By the time the baboons have scampered down the mountain, we are safely inside and the door is firmly locked. I hear their call first – a rasping bark: forceful and choking and intermittent. There is the sound of a hundred drums as they thunder over the roof of our cottage. A tiny baboon swings past the window and soon they are all tumbling and somersaulting down the walls. I run to the front window and look out to see a huge male yawning. An enormous jaw creaks opens to reveal a comb of pyramid-sharp teeth. Then it clamps shut. I watch the soft brown down of his fur quiver. His is a powerful presence.
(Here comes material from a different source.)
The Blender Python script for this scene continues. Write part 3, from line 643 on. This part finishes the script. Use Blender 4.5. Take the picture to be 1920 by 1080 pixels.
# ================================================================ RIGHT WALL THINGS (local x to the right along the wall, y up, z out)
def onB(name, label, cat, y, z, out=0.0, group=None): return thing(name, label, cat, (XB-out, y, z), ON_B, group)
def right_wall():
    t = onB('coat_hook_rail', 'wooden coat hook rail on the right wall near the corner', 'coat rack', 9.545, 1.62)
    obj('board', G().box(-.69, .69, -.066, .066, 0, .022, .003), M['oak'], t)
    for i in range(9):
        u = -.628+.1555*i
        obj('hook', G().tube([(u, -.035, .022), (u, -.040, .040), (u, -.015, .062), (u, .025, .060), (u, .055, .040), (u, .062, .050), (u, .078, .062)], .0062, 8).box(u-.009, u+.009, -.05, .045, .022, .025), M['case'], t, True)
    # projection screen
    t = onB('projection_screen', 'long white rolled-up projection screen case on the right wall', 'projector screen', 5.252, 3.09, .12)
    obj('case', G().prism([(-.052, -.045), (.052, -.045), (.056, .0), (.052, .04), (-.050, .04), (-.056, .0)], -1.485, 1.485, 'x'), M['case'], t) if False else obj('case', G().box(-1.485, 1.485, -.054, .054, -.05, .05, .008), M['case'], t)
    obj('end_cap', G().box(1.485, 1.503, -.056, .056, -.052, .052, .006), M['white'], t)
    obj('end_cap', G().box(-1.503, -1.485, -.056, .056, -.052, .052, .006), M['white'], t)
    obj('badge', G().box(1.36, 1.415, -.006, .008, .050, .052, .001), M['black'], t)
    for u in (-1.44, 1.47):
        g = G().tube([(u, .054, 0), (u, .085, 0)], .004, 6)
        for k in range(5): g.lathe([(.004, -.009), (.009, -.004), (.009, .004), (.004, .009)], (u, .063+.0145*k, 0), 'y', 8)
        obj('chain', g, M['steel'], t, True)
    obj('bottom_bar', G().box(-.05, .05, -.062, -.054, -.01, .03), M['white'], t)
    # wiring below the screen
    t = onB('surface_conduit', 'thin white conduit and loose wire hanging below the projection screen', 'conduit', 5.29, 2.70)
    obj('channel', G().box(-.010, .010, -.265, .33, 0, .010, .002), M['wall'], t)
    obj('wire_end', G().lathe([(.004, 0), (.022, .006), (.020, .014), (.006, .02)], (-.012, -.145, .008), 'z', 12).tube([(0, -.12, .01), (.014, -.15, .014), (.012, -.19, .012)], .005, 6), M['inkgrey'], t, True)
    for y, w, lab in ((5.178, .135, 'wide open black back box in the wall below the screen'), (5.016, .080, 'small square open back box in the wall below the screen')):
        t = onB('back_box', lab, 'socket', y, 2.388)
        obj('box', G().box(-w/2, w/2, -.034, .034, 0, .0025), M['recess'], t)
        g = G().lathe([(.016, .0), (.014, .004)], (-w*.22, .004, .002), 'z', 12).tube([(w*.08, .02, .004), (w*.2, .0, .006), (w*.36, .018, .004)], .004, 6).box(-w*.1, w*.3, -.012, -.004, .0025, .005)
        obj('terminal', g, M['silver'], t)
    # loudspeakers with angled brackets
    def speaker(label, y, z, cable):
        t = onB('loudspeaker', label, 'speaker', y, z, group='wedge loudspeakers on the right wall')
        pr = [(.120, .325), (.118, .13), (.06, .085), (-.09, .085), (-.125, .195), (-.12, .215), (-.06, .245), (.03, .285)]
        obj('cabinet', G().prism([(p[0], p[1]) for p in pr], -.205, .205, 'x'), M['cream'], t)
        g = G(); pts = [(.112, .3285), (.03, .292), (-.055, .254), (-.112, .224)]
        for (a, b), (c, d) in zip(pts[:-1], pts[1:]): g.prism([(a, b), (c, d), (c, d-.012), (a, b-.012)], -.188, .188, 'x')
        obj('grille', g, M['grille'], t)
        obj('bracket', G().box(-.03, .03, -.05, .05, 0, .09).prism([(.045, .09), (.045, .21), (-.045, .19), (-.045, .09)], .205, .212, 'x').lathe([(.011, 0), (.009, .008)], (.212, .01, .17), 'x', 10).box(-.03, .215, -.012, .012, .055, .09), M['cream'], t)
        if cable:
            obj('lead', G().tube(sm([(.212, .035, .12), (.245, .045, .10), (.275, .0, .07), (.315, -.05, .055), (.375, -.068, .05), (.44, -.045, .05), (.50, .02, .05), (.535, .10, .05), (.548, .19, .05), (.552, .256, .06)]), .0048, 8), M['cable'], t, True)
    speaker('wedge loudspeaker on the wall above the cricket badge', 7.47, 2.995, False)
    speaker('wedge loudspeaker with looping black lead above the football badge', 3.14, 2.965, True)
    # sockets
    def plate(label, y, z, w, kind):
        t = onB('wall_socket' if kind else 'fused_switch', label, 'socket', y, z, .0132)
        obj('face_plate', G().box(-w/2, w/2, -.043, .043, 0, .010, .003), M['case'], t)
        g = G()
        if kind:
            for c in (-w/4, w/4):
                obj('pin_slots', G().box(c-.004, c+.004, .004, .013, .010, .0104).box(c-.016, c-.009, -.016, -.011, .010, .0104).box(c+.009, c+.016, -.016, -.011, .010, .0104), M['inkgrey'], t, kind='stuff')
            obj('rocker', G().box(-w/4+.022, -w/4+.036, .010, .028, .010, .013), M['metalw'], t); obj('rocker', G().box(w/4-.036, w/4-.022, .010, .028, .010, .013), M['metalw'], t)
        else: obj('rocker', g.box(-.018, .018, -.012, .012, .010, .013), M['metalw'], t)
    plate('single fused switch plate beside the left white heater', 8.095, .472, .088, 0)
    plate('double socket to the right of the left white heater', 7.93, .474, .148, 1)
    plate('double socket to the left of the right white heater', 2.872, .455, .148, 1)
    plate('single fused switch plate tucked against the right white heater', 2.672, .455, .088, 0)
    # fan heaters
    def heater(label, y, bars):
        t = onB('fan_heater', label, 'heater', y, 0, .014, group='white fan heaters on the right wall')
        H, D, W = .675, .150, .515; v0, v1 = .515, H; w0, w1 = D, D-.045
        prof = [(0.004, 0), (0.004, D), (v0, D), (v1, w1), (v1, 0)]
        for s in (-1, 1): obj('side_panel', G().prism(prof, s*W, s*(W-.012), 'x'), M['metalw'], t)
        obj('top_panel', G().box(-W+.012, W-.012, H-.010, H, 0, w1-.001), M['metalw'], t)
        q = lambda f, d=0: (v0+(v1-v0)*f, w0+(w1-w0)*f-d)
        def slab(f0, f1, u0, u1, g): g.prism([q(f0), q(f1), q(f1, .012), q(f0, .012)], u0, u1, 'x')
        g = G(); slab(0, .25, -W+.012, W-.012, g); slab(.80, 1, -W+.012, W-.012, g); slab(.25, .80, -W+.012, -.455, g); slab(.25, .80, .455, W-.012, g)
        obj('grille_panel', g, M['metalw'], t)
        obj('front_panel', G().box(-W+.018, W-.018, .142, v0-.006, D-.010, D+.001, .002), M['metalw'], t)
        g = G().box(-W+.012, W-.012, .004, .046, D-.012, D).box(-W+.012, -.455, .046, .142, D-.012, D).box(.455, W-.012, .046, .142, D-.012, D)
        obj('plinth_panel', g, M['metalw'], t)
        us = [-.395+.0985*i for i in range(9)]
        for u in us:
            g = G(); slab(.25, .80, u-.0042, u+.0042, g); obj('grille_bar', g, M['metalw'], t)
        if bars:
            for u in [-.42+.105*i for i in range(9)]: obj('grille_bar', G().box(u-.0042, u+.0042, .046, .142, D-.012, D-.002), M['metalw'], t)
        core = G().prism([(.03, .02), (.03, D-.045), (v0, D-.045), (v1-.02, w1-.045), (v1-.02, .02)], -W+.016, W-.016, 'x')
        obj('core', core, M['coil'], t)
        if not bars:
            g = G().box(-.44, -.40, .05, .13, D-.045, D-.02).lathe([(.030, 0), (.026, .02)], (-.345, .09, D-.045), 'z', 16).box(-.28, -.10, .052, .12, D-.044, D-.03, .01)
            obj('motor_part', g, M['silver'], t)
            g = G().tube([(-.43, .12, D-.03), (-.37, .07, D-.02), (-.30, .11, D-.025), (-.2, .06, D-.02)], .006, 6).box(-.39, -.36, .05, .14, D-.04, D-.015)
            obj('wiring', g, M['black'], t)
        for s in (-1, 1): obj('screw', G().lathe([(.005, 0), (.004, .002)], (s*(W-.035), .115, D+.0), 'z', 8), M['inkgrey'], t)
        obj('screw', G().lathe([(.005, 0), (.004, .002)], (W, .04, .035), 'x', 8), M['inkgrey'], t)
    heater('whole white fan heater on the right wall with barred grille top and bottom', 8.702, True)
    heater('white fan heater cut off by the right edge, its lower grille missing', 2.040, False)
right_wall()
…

And then they are gone. I watch them trot off in single file, a comical procession of pink rubbery bottoms. A tiny baby slides off his mother and is retrieved. Without even turning her head, she plucks him off the paving stones and they are gone.

One afternoon we watch a large male monkey smash his way through French doors and emerge with a bunch of bananas to the sound of screeched expletives. He swings elegantly to his harem and off they swagger. Then we return home to discover that little arms have crept through our open windows and stolen food, creating a snow shower of broken rice cakes.

A man waits with a paintball gun. I don’t believe my husband at first when he tells me that men are employed to “shoot” the baboons. Still, I leave Cape Town with the feeling that it is in fact the baboons that hold the power. Again, they are hiding on the mountain top, brown shapes shifting on the hillside, waiting to descend once more.